If $f:R \to R$ is a twice differentiable function such that $f''(x)>0$ for all $x \in R$ and $f(\frac{1}{2})=\frac{1}{2}$ and $f(1)=1$, then
(A) $f'(1) \le 0$
(B) $\frac{1}{2}\le f'(1) \le 1$
(C) $0\le f'(1) \le \frac{1}{2}$
(D) $f'(1) \ge 1$
My approach is as follow
$f'(x)=\frac{f(1)-f(\frac{1}{2})}{1-\frac{1}{2}}$=1, it is a single choice so I am not sure between the option (B) and (D) how do we check as $f'(x)$ is an increasing function given $f''(x)>0$
On
As $x$ went from (1/2) to 1, $f(x)$ also went from (1/2) to 1.
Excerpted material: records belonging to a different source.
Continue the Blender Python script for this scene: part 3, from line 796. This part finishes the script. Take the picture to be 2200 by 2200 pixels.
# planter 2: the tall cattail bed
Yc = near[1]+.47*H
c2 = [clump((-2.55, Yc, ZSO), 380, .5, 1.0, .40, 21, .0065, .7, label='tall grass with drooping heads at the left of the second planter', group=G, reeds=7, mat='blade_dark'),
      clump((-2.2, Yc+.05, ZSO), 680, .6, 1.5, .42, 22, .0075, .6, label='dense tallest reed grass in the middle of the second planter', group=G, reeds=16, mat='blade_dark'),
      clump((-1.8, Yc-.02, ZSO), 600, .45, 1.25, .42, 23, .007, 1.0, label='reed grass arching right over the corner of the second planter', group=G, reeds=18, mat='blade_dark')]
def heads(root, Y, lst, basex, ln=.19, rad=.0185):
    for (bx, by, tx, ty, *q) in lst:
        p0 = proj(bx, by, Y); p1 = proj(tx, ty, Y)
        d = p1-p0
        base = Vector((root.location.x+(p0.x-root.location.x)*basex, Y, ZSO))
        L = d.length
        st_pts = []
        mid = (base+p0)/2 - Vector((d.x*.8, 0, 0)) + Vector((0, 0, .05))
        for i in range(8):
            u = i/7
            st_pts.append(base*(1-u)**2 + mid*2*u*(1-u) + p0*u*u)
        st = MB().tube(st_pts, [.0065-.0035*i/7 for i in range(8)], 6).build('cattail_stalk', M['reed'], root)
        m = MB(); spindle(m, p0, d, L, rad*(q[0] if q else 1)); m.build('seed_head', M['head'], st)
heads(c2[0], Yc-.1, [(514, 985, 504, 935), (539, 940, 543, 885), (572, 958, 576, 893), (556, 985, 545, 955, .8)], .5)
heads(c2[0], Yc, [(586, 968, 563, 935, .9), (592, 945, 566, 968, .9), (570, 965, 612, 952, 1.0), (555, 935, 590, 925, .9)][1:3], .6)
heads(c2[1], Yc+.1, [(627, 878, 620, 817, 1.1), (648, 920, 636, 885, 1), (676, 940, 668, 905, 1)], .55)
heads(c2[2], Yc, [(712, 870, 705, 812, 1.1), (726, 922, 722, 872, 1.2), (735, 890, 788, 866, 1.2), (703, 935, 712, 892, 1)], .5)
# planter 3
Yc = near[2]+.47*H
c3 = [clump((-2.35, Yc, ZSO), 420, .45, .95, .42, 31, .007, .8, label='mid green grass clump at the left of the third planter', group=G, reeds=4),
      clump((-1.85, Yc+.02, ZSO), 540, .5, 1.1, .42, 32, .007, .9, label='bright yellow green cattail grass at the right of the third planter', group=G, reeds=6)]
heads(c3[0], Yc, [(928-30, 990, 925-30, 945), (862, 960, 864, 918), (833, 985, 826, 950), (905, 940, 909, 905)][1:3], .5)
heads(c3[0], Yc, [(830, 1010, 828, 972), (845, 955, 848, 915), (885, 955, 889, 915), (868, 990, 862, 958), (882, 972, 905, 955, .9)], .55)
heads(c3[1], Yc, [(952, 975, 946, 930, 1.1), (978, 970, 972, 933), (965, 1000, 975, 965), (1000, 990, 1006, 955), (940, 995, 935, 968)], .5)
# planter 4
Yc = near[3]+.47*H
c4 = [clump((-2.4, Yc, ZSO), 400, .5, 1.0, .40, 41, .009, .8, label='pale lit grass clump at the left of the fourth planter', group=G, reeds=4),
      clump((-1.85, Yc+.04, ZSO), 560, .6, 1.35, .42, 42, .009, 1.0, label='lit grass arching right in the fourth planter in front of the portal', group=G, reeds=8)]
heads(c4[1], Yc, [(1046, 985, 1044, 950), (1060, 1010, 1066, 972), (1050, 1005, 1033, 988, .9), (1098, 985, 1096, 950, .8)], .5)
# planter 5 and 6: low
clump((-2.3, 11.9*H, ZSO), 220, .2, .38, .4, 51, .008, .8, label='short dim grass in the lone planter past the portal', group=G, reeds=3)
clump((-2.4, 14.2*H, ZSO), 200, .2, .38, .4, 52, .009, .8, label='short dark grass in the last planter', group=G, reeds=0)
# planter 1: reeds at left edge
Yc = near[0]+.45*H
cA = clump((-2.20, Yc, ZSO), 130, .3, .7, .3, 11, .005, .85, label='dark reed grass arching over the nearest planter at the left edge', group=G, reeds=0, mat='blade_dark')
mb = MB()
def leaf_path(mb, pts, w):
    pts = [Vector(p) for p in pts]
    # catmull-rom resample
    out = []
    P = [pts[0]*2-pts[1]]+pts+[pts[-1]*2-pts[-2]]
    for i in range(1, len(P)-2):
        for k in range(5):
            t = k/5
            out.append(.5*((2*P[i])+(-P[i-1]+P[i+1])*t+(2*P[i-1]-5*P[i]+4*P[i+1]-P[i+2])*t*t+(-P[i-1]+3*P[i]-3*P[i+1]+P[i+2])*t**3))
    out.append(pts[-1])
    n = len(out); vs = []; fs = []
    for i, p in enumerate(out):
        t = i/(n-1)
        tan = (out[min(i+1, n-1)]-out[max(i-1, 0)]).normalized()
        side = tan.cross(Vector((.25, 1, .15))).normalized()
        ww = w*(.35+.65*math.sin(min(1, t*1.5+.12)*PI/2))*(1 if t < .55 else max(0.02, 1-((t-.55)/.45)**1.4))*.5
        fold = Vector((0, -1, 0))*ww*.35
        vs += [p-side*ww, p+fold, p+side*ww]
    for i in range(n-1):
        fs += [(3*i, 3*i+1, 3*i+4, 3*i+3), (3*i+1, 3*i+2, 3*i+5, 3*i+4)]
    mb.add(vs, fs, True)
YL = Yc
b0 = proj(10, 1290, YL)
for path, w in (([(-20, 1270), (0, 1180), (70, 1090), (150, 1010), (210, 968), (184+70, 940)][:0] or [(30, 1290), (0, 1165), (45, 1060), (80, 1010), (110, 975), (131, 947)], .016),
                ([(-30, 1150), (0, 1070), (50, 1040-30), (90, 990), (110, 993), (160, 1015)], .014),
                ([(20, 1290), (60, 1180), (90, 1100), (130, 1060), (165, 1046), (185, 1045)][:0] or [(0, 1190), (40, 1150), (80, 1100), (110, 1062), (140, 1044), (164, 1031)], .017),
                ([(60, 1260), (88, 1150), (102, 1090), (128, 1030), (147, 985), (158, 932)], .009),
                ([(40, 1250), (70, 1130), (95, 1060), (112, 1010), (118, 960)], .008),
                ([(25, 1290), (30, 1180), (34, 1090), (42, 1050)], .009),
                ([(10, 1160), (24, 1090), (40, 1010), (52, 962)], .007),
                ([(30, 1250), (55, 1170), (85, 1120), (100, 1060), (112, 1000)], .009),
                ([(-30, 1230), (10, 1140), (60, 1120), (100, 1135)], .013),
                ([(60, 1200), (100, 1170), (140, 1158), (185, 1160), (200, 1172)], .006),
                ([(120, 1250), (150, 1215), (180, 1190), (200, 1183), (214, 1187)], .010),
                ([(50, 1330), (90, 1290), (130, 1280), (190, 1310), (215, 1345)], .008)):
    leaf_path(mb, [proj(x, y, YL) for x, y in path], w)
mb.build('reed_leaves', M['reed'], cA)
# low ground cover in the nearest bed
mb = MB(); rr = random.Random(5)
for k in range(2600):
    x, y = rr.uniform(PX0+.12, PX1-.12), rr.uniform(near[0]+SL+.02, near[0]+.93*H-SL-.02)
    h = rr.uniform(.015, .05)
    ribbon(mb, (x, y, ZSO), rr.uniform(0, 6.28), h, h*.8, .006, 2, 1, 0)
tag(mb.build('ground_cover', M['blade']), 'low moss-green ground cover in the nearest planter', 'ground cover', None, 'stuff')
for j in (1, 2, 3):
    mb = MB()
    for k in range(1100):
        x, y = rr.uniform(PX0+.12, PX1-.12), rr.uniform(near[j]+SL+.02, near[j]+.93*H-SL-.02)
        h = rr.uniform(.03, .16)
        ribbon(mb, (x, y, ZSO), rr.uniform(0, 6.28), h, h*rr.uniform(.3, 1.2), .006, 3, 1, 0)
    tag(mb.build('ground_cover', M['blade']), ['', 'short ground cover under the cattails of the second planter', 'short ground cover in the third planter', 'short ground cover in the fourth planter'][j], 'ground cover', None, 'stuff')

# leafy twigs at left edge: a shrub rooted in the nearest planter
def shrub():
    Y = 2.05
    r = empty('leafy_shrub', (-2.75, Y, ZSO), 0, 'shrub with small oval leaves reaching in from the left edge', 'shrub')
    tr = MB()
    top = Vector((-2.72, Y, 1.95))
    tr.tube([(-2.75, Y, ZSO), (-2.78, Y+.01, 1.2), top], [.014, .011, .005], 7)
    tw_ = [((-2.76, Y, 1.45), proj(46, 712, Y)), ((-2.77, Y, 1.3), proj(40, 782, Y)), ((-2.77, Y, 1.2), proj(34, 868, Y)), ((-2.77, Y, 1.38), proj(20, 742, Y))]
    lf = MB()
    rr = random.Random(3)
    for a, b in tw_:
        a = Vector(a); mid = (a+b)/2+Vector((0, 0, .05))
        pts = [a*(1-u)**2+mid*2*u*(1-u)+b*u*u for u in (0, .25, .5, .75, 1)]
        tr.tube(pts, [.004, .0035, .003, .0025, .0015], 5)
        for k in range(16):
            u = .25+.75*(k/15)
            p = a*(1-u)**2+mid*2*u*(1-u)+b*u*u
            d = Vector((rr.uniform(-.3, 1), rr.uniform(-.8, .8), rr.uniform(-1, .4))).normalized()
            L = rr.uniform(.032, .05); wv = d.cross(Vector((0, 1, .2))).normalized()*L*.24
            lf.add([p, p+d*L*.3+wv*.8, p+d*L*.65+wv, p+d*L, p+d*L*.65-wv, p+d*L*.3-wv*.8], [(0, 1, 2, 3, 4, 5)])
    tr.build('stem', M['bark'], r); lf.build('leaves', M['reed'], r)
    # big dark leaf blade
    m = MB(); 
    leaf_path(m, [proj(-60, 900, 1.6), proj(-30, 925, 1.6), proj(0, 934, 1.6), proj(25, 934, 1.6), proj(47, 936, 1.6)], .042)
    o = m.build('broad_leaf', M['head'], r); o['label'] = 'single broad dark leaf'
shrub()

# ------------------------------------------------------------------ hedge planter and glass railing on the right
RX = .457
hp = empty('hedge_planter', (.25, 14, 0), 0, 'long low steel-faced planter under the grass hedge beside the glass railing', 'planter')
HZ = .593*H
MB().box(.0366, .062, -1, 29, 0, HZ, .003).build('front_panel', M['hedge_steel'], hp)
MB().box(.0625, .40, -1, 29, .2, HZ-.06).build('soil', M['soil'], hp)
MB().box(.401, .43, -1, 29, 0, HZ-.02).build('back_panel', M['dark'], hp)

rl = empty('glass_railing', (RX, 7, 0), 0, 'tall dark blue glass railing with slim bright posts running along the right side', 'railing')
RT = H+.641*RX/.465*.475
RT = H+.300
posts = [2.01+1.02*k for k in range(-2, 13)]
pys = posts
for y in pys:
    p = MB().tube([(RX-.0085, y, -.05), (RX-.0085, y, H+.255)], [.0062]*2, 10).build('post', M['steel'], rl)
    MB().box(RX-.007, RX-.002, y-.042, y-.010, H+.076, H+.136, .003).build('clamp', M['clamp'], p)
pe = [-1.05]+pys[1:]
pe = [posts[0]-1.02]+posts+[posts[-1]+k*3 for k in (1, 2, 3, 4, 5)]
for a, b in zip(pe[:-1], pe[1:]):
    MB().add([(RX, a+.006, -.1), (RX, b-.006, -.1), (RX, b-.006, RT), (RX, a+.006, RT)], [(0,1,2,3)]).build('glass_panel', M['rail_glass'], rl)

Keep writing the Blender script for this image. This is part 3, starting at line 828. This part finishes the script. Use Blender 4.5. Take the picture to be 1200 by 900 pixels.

Therefore, the averate rate of change was 1 in this interval.
But $f''(x)$ given as always positive. Therefore, $f'(x)$ is always increasing. Since the average rate of change in the interval [1/2, 1] is 1, $f'(x)$ must have had that value somewhere in the interval [1/2, 1].
Therefore, (again since $f'(x)$ is always increasing), $f'(x)$ must be $> 1$ at $x = 1$.
by langarange $$f'(c)=1$$ as you have found for some c in $(1/2,1)$
again $$f''(k)=\frac{f'(1)-f'(c)}{1-c}>0$$
whch means $$f'(1)>f'(c)=1$$